Use and Characteristics of the Aegidienberger

Like the Peruvian Paso and the Icelandic Horse , the Aegidienberg is a small horse with a lot of strength, stamina and hardiness. But the true advantage of this breed is it's additional height. Standing between 13 hands (52 inches/132 cm) and 15 hands (60 inches/152 cm) high, Aegidienbergers are suitable for capable riders of various sizes, from adults to children. Breeders can sell an Aegidienberger of any coat colour as there are no restrictions or regulations. These tough horses have inherited the ability of their ancestors to cope easily with varying terrain, and are very easy to keep. Aegidienbergers are natural performers of the gait known as the tölt, which is usually associated with Icelandic Horses . Saddlebred horses have also contributed to this breed.

Origin and breeding history of Aegidienbergers

The Aegidienberger is named after the Aegidienberg district of the beautiful spa town Bad Honnef in North Rhine-Westphalia, Germany. It was here that the breed developed, inspired by encounters that local people had with Icelandic Horses and Peruvian Pasos . The first Icelandic Horses were already in Aegidienberg by the 1960s, brought to the area by fans of the German pony book author Ursula Bruns. Local farmers found they were good both for working the land and as riding ponies, being tough and hardy, and very strong for their size. Soon the Icelandics had a firm German following. Local breeder Walter Feldmann Senior had a vision of a breed that was larger than an Icelandic , but more elegant in appearance and could still perform the tölt. He also wanted the horse to gave have the wonderful Icelandiccharacter, hardiness and adaptability.
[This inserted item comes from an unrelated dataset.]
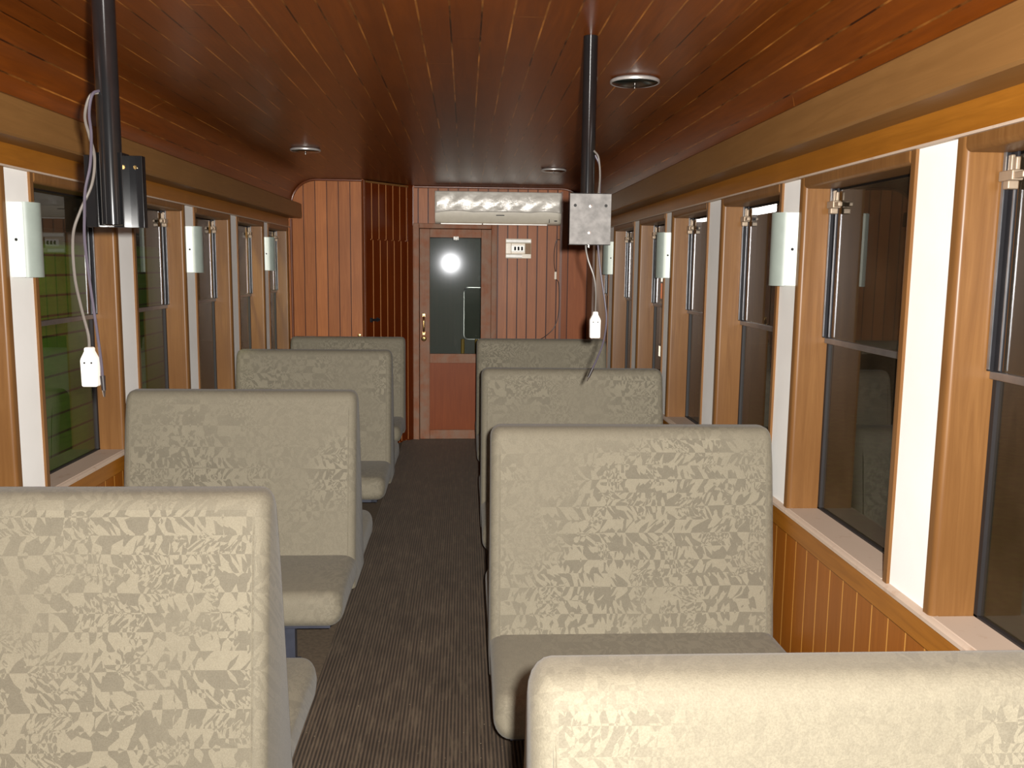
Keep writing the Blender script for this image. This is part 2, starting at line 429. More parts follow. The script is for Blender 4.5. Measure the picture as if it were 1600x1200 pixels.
# diagonal closet between partition and end wall
cA, cB = Vector((-.815, YP, 0)), Vector((-.462, YD-.015, 0))
clen = (cB-cA).length; cang = math.atan2(cB.y-cA.y, cB.x-cA.x)
def diag(o): o.location = (cA.x, cA.y, 0); o.rotation_euler = (0, 0, cang); return o
bm = NB(); box(bm, (0, 0, 1.752), (clen-.06, .03, ZC-.012)); box(bm, (clen-.06, -.004, 0), (clen+.01, .045, ZC)); box(bm, (0, .012, 0), (clen, .03, 1.752))
diag(struct('wall_closet', bm, M['closet'], 'dark boarded diagonal closet front above the closet door', 'wall', smooth=False))
door2 = diag(bpy.data.objects.new('door_2', None)); C.objects.link(door2); structure(door2, 'dark boarded narrow closet door set diagonally', 'door')
bm = NB(); box(bm, (.006, -.012, .02), (clen-.066, .012, 1.745)); obj('door_leaf', bm, M['closet'], door2, smooth=False)
bm = NB(); box(bm, (.03, -.035, 1.083), (.15, -.022, 1.103)); box(bm, (.045, -.024, 1.075), (.07, -.01, 1.11)); box(bm, (.125, -.024, 1.075), (.14, -.01, 1.11))
obj('handle', bm, M['alud'], door2, bevel=.004)['label'] = 'dark bar handle'
bm = NB(); box(bm, (0, -.012, ZC-.022), (clen-.06, .0, ZC-.008)); diag(struct('trim_4', bm, M['wood'], 'light strip along the top of the closet front', 'trim', smooth=False))
bm = NB(); box(bm, (-.012, -.012, 0), (.012, .02, ZC-.004)); diag(struct('trim_5', bm, M['trimd'], 'corner post between partition and closet', 'trim', bevel=.005))

# end door
hinge = Vector((DX1, YD+.002, 0))
door = bpy.data.objects.new('door_1', None); C.objects.link(door); door.location = hinge; door.rotation_euler = (0, 0, .0187)
structure(door, 'wooden end door with tall glass pane and lower panel, slightly ajar', 'door')
W = DX1-DX0-.004
bm = NB(); st = .088
box(bm, (-W, 0, .008), (-W+st, .035, DZ-.004)); box(bm, (-st, 0, .008), (0, .035, DZ-.004))
box(bm, (-W+st, 0, 1.785), (-st, .035, DZ-.004)); box(bm, (-W+st, 0, .69), (-st, .035, .772)); box(bm, (-W+st, 0, .008), (-st, .035, .09))
obj('frame', bm, M['rough'], door, bevel=.004)
bm = NB(); box(bm, (-W+st, .012, .09), (-st, .026, .69)); obj('panel', bm, M['doorpan'], door, smooth=False)
bm = NB(); box(bm, (-W+st, .014, .772), (-st, .019, 1.785)); obj('pane', bm, M['dglass'], door, smooth=False)
bm = NB(); tube(bm, [(-W+.036, -.006, .955), (-W+.036, -.032, .985), (-W+.036, -.036, 1.03), (-W+.036, -.032, 1.078), (-W+.036, -.006, 1.108)], lambda t: .005+.005*math.sin(PI*t), 10)
box(bm, (-W+.026, -.006, .94), (-W+.046, 0, .965)); box(bm, (-W+.026, -.006, 1.098), (-W+.046, 0, 1.122))
obj('handle', bm, M['brass'], door)['label'] = 'brass pull handle'
bm = NB(); lathe(bm, [(0, -.010), (.012, -.010), (.022, -.006), (.024, 0)], (-W+.036, 0, .905), 'y', 20); obj('lock', bm, M['brass'], door)
bm = NB(); box(bm, (-W+.032, -.013, .897), (-W+.040, -.009, .911)); obj('keyhole', bm, M['dark'], door, smooth=False)
bm = NB(); box(bm, (-.33, -.012, 1.765), (-.285, .0, 1.795)); lathe(bm, [(0, -.024), (.014, -.02), (.018, -.01)], (-.307, 0, 1.778), 'y', 14); obj('catch', bm, M['socket'], door, bevel=.003)['label'] = 'small white catch'

# vestibule seen through the door pane
vest = NB(); box(vest, (-1.0, YD+1.5, 0), (1.0, YD+1.56, 2.3)); box(vest, (-1.06, YD+.06, 0), (-1.0, YD+1.56, 2.3)); box(vest, (1.0, YD+.06, 0), (1.06, YD+1.56, 2.3)); box(vest, (-1.06, YD+.06, 2.25), (1.06, YD+1.56, 2.31))
M['vest'] = plain('vestibule_paint', (19, 21, 15), .5)
struct('wall_vestibule', vest, M['vest'], 'dim dark green vestibule walls behind the door pane', 'wall', smooth=False)
def rrect(cx, cz, hw, hh, r, n=5):
    out = []
    for sx, sz, a0 in ((1, 1, 0), (-1, 1, 90), (-1, -1, 180), (1, -1, 270)):
        for k in range(n+1):
            a = math.radians(a0+90*k/n); out.append((cx+sx*(hw-r)+r*math.cos(a), cz+sz*(hh-r)+r*math.sin(a)))
    return out
vw = bpy.data.objects.new('window_20', None); C.objects.link(vw); vw.location = (.18, YD+1.5, 1.05); structure(vw, 'small round-cornered window in the vestibule beyond the door', 'window')
bm = NB(); P_ = rrect(0, 0, .19, .27, .05); tube(bm, [(x, -.012, z) for x, z in P_]+[(P_[0][0], -.012, P_[0][1])], .009, 8, False); obj('frame', bm, M['alu'], vw)
bm = NB(); prism(bm, rrect(0, 0, .185, .265, .05), 'y', -.008, -.002); obj('pane', bm, M['dglass'], vw, smooth=False)
M['yel'] = plain('yellow_paint', (150, 116, 30), .5)
for px, lab in ((-.02, 'yellow handrail post in the vestibule, left of the pair'), (.12, 'yellow handrail post in the vestibule, right of the pair')):
    bm = NB(); tube(bm, [(px, YD+1.25, 0), (px, YD+1.25, .8)], .018, 12, False); tag(obj('handrail_post', bm, M['yel']), lab, 'post', 'yellow posts beyond the door')
bm = NB(); box(bm, (XL-.1, Y0-.05, 0), (XR+.1, Y0, ZC+.05)); struct('wall_rear', bm, M['panel'], 'boarded wall behind the camera', 'wall', smooth=False)

# ------------------------------------------------------------------ side walls with windows
ZH, ZS = 1.834, .766                        # window head / sill on the wall face
postsR = [(.14, .31), (1.03, 1.205), (1.926, 2.107), (2.838, 3.004), (3.727, 3.924), (4.626, 4.762), (5.491, 5.656), (6.432, 6.622), (7.34, 7.52)]
postsL = [(1.09, 1.26), (1.985, 2.155), (2.88, 3.046), (3.775, 3.950), (4.668, 4.829), (5.558, 5.717), (6.463, 6.60)]
wn = [0]
window_names = {}
def side_wall(s, X, posts, yend, nm, lastwood):
    # white posts
    bm = NB(); o = X+s*.10
    for a, b in posts: box(bm, (X, a, ZS), (o, b, ZH))
    box(bm, (X, Y0, ZS), (o, posts[0][0]-.73, ZH))
    struct('wall_'+nm, bm, M['white'], f'white textured wall posts between the {nm} windows', 'wall', smooth=False)
    n0 = 10 if s < 0 else 20
    # wainscot
    bm = NB(); box(bm, (X+s*.004, Y0, 0), (o, yend, .70)); struct(f'trim_{n0}', bm, M['wains'], f'boarded wooden wainscot below the {nm} windows', 'wainscot', smooth=False)
    bm = NB(); box(bm, (X-s*.010, Y0, .686), (o, yend, .755)); struct(f'trim_{n0+1}', bm, M['woody'], f'plain wooden rail topping the {nm} wainscot', 'rail', bevel=.004)
    bm = NB(); prism(bm, [(X-s*.018, .753), (X-s*.018, .762), (X-s*.013, .767), (X+s*.01, .770), (X+s*.01, .750)], 'y', Y0, yend)
    struct(f'trim_{n0+2}', bm, M['sill'], f'dusty ledge under the {nm} windows', 'ledge')
    # header and valance
    bm = NB(); box(bm, (X-s*.008, Y0, ZH+.004), (o, yend, 1.96)); struct(f'trim_{n0+3}', bm, M['woody'], f'wooden header board above the {nm} windows', 'header', bevel=.002)
    bm = NB(); box(bm, (X-s*.016, Y0, ZH), (X+s*.01, yend, ZH+.006)); struct(f'trim_{n0+4}', bm, M['sill'], f'thin dusty strip under the {nm} header', 'strip', smooth=False)
    bm = NB(); prism(bm, [(X+s*.05, 1.907), (X-s*.108, 1.907), (X-s*.115, 1.913), (X-s*.112, 2.018), (X-s*.106, 2.024), (X+s*.05, 2.060)], 'y', Y0, yend)
    struct(f'trim_{n0+5}', bm, M['valance'], f'boxed wooden valance along the {nm} ceiling edge', 'valance')
    # windows
    spans = [(posts[0][0]-.73, posts[0][0])]+[(a[1], b[0]) for a, b in zip(posts, posts[1:])]
    last = posts[-1][1]
    if s < 0: spans.append((last, yend-.03))
    else:
        bm = NB(); box(bm, (X, last, ZS), (o, yend, ZH)); struct('trim_30', bm, M['wood'], 'wood panel between the last right window post and the end wall', 'panel', smooth=False)
    order = list(enumerate(spans))
    for i, (a, b) in order:
        wn[0] += 1
        root = bpy.data.objects.new(f'window_{wn[0]}', None); C.objects.link(root); root.location = (X, (a+b)/2, ZS)
        far = len(spans)-i
        structure(root, f'{nm} side window with dark glass and wooden lining, number {far} from the far end', 'window')
        build_window(root, s, (b-a)/2)
def build_window(root, s, h):
    H = ZH-ZS; tw = .033; dep = .115
    bm = NB()
    # lining: two jambs and a head with a rounded nose at the wall face
    def nose(y0, y1, side):      # profile in (x,y): rounded inner edge towards the opening
        pr = [(s*dep, y0), (s*dep, y1)]
        r = .014
        yo, yi = (y0, y1) if side > 0 else (y1, y0)      # yi faces the opening
        sg = 1 if yi > yo else -1
        pts = [(s*dep, yo), (-s*.008, yo)]
        for k in range(6):
            a = k/5*PI/2; pts.append((-s*.008+s*r*(1-math.cos(a)), yi-sg*r+sg*r*math.sin(a)))
        pts.append((s*dep, yi)); return pts
    prism(bm, nose(-h, -h+tw, 1), 'z', 0, H); prism(bm, nose(h-tw, h, -1), 'z', 0, H)
    pts = [(s*dep, H), (-s*.008, H)]
    for k in range(6):
        a = k/5*PI/2; pts.append((-s*.008+s*.014*(1-math.cos(a)), H-tw+.014-.014*math.sin(a)))
    pts.append((s*dep, H-tw))
    prism(bm, [(x, z) for x, z in pts], 'y', -h+tw, h-tw)
    obj('lining', bm, M['wood'], root)
    bm = NB(); box(bm, (-s*.006, -h+tw, -.012), (s*dep, h-tw, .004)); obj('sill', bm, M['sill'], root, bevel=.003)['label'] = 'dusty sill board'
    g0 = .094; zm = 1.325-ZS
    bm = NB(); box(bm, (s*(g0-.002), -h+tw, zm), (s*(g0+.003), h-tw, H-tw)); obj('upper_pane', bm, M['glass'], root, smooth=False)
    bm = NB(); box(bm, (s*(g0+.008), -h+tw, .004), (s*(g0+.013), h-tw, zm+.01)); obj('lower_pane', bm, M['glass'], root, smooth=False)
    bm = NB(); box(bm, (s*(g0-.010), -h+tw, zm-.010), (s*(g0+.008), h-tw, zm+.008)); obj('sash_rail', bm, M['alu'], root, bevel=.002)
    bm = NB(); box(bm, (s*(g0-.001), -h+tw, .004), (s*(g0+.014), -h+tw+.014, zm)); box(bm, (s*(g0-.001), h-tw-.014, .004), (s*(g0+.014), h-tw, zm)); box(bm, (s*(g0-.001), -h+tw, .004), (s*(g0+.014), h-tw, .009)); box(bm, (s*(g0-.002), -h+tw, H-tw-.007), (s*(g0+.014), h-tw, H-tw))
    obj('rubber_seal', bm, M['rubber'], root, smooth=False)
    for q in (-1, 1):
        e = q*(h-tw); i = -q
        bm = NB()
        box(bm, (s*(g0-.018), e, zm+.008), (s*(g0-.004), e+i*.010, H-tw)); box(bm, (s*(g0-.008), e+i*.010, zm+.008), (s*(g0-.002), e+i*.034, H-tw))
        t = obj('track', bm, M['alud'], root, bevel=.001); t['label'] = 'dark metal sash track'
        bm = NB(); box(bm, (s*(g0-.012), e+i*.034, zm+.012), (s*(g0-.0085), e+i*.037, H-tw-.08)); obj('guide_strip', bm, M['alu'], t)
        bm = NB(); box(bm, (s*(g0-.0205), e+i*.004, zm+.012), (s*(g0-.0175), e+i*.012, H-tw)); obj('edge_strip', bm, M['alu'], t)
        bm = NB(); zt = H-tw-.062
        box(bm, (s*(g0-.030), e+i*.006, zt), (s*(g0-.004), e+i*.055, zt+.022)); box(bm, (s*(g0-.034), e+i*.030, zt-.018), (s*(g0-.010), e+i*.050, zt)); box(bm, (s*(g0-.026), e+i*.050, zt+.003), (s*(g0-.012), e+i*.085, zt+.017)); box(bm, (s*(g0-.016), e+i*.012, zt+.022), (s*(g0-.006), e+i*.026, H-tw-.006)); box(bm, (s*(g0-.016), e+i*.034, zt+.022), (s*(g0-.006), e+i*.044, H-tw-.012))
        obj('latch', bm, M['latch'], root, bevel=.003)['label'] = 'bright metal sash latch'
side_wall(-1, XL, postsL, YP, 'left', True)
side_wall(1, XR, postsR, YD, 'right', True)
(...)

After considering whether to cross Icelandics with Friesians to create his desired riding horse, he was inspired by a visit to Peru where he encountered the elegant yet powerful Peruvian Paso . These had all the elegance and beauty he was looking for, and they were also powerful, good-natured and hardy like the Icelandic Horses . However, the Peruvian Pasos had their unique “termino” action, an active swing of shoulder movement, which meant they were not as fast as Icelandic Horses . This could be resolved by the selective crossing of both breeds, resulting in the taller horse that Feldmann was looking for, which combined elegance with smoothness of gait, a great character and hardiness. The first examples of this new breed had arrived by the early 1980s. In 1994, after working closely with the Rheinisches Studbook and the University of Bonn, the Aegidienberger was recognised as a breed.

Aegidienbergers in Equestrianism

The Feldmann family is still very much involved in breeding the Aegidienberger today. The breed is still immensely popular in the local area. They are also a great choice for events and tournaments, which include competitive activities across a range of equestrian disciplines for young people.